La carrera tiene un trazado que me agrada, se desarrolla por las calles del centro de la ciudad, y tampoco tiene ese carácter masivo que a veces obliga a maniobras de adelantamiento de otros corredores que suelen ser incómodos. Nos han advertido de un circuito con constantes subidas y bajadas que dañan las piernas, pero la verdad es que aquello nunca ocurre, las curvas verticales no tienen una gradiente demoledora y pueden resistirse bien si se llega preparado.
 
Mi ritmo de carrera es distinto al de mis amigos, por lo que nos separamos de inmediato. Mi amiga sale adelante y por un par de kilómetros distingo, sobre la masa de corredores, la gorra celeste un tanto deslavada que cubre su cabeza; mi amigo en cambio, se queda atrás, por lo que correré solitario, pensando, será un tiempo que me dedicaré, y en el que buscaré encontrar respuesta a aquellas recurrentes y permanentes preguntas…
 
Me equivoco, sin embargo, recién en el tercer kilómetro, advierto la presencia por mi izquierda, de una chica con la que empezamos a intercambiar posiciones, me pasa, la paso. Me incomoda pero no puedo quitármela de encima.
 
En el kilómetro 10 me habla: ¿Te das cuenta que hace rato vengo a tu lado? Sí –contesto. Me vas tirando- dice. Me vas empujando– contesto, cediendo al acercamiento, y continuamos dialogando por el resto de la carrera. Faltando un kilómetro, no soy capaz de seguirle el tranco y le pido que no baje el ritmo. Me saca un minuto, y yo llego en lo que para mí representa el honorable tiempo de 2:03 que, aunque no me permite celebrar mi objetivo de hacer menos de dos horas, me permite bajar en casi diez minutos mis tiempos inmediatamente anteriores, por lo que me declaro plenamente satisfecho, y debo reconocer que la chica me ayudó a lograrlo.  
 
Un poco después llega mi amigo, más o menos a la misma hora en que en Chile se produce el Cambio de Mando, que para él reviste un significado especial.
 
Mi amiga obtiene el segundo lugar en su categoría y mi amigo, llega con el reflejo en su ánimo de la felicidad que le brinda su nuevo estado.
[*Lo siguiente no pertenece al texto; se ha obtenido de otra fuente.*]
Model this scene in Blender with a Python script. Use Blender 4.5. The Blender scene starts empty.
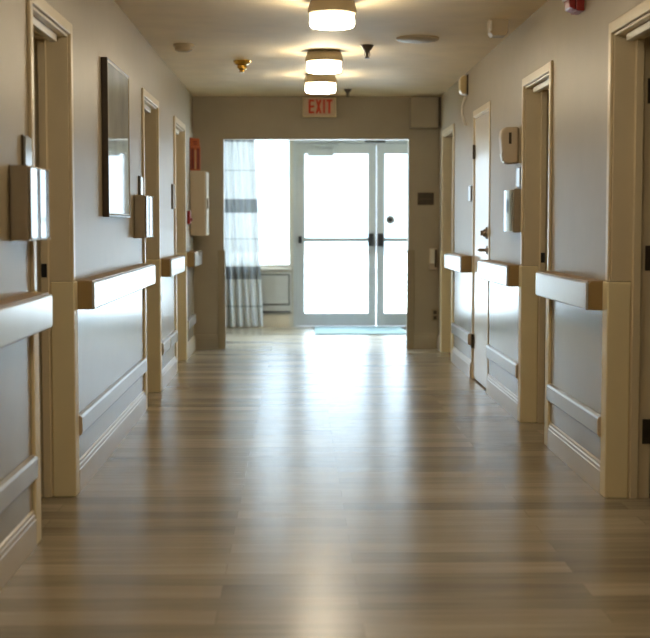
import bpy, bmesh, math, random
from mathutils import Vector, Matrix
random.seed(4)
scene = bpy.context.scene
COL = scene.collection
XL, XR = -1.005, 1.385          # corridor wall faces
YB, YE = -2.6, 13.45            # back wall, end wall face
TH = 0.185                       # wall thickness
CEIL = 2.45
YX = 16.3                       # glazed outside wall of the vestibule
HEAD = 2.05
XC = (XL + XR) / 2

# ------------------------------------------------------------------ materials
def new_mat(name):
    m = bpy.data.materials.new(name); m.use_nodes = True
    nt = m.node_tree
    return m, nt, nt.nodes['Principled BSDF']

def L(nt, a, b): nt.links.new(a, b)

def paint(name, col, rough=0.5, var=0.05, bump=0.0, scale=6.0, metal=0.0, spec=0.5, bscale=220.0):
    m, nt, b = new_mat(name)
    tc = nt.nodes.new('ShaderNodeTexCoord')
    n = nt.nodes.new('ShaderNodeTexNoise'); n.inputs['Scale'].default_value = scale; n.inputs['Detail'].default_value = 4
    L(nt, tc.outputs['Object'], n.inputs['Vector'])
    r = nt.nodes.new('ShaderNodeValToRGB')
    c = Vector(col)
    r.color_ramp.elements[0].position = 0.3; r.color_ramp.elements[1].position = 0.7
    r.color_ramp.elements[0].color = (*(c * (1 - var)), 1); r.color_ramp.elements[1].color = (*(c * (1 + var)), 1)
    L(nt, n.outputs['Fac'], r.inputs['Fac']); L(nt, r.outputs['Color'], b.inputs['Base Color'])
    b.inputs['Roughness'].default_value = rough; b.inputs['Metallic'].default_value = metal
    b.inputs['Specular IOR Level'].default_value = spec
    if bump > 0:
        n2 = nt.nodes.new('ShaderNodeTexNoise'); n2.inputs['Scale'].default_value = bscale; n2.inputs['Detail'].default_value = 2
        L(nt, tc.outputs['Object'], n2.inputs['Vector'])
        bp = nt.nodes.new('ShaderNodeBump'); bp.inputs['Strength'].default_value = bump; bp.inputs['Distance'].default_value = 0.002
        L(nt, n2.outputs['Fac'], bp.inputs['Height']); L(nt, bp.outputs['Normal'], b.inputs['Normal'])
    return m

M = {}
M['wall'] = paint('wall_paint', (0.36, 0.30, 0.20), 0.42, 0.03, 0.15)
M['end_wall'] = paint('end_wall_paint', (0.37, 0.32, 0.24), 0.5, 0.03, 0.15)
M['vest_wall'] = paint('vestibule_paint', (0.55, 0.52, 0.45), 0.6, 0.03, 0.15)
M['wainscot'] = paint('wainscot_vinyl', (0.36, 0.31, 0.23), 0.22, 0.02, 0.1)
M['ceiling'] = paint('ceiling_paint', (0.82, 0.69, 0.46), 0.6, 0.05, 0.5, 4.0, 0, 0.4, 90)
M['casing'] = paint('casing_paint', (0.70, 0.60, 0.42), 0.33, 0.02)
M['guard'] = paint('corner_guard_vinyl', (0.85, 0.74, 0.48), 0.38, 0.02, 0.1)
M['end_guard'] = paint('end_guard_vinyl', (0.30, 0.25, 0.17), 0.4, 0.02, 0.1)
M['base'] = paint('baseboard_paint', (0.58, 0.50, 0.38), 0.28, 0.02)
M['rail_white'] = paint('rail_cover_vinyl', (0.55, 0.57, 0.60), 0.22, 0.02, 0.1)
M['rail_tan'] = paint('rail_cap_vinyl', (0.30, 0.205, 0.09), 0.42, 0.04)
M['rail_top'] = paint('rail_top_wood', (0.32, 0.21, 0.10), 0.38, 0.15, 0, 18)
M['bumper'] = paint('bumper_vinyl', (0.46, 0.46, 0.47), 0.22, 0.02, 0.1)
M['white'] = paint('white_plastic', (0.72, 0.69, 0.62), 0.35, 0.02)
M['beige'] = paint('beige_plastic', (0.56, 0.47, 0.36), 0.35, 0.02)
M['cream'] = paint('cream_plastic', (0.62, 0.50, 0.27), 0.35, 0.02)
M['door_white'] = paint('door_enamel', (0.88, 0.88, 0.88), 0.22, 0.01)
M['door_wood'] = paint('door_veneer', (0.36, 0.26, 0.15), 0.4, 0.12, 0, 12)
M['black'] = paint('black_plastic', (0.015, 0.015, 0.017), 0.4, 0.05)
M['darkmetal'] = paint('dark_bronze', (0.07, 0.055, 0.04), 0.4, 0.1, 0, 30, 0.6)
M['steel'] = paint('brushed_steel', (0.62, 0.60, 0.57), 0.07, 0.03, 0, 40, 1.0)
M['steel_side'] = paint('steel_side_panel', (0.36, 0.31, 0.24), 0.4, 0.03, 0, 40, 0.5)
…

Después de un análisis introspectivo y amparado en la sentencia griega: ¡Conócete a ti mismo! ha decidido no volver a postular al Congreso, y enfrentado a un futuro incierto, sabe ahora que - desde el anónimo cargo de un privado cualquiera - continuará trabajando por el país, y tal vez desde ahí contribuya a humanizar nuestra ciudad de Santiago, para lo cual, la ciudad de Mendoza ha arrojado en este viaje, valiosos mensajes.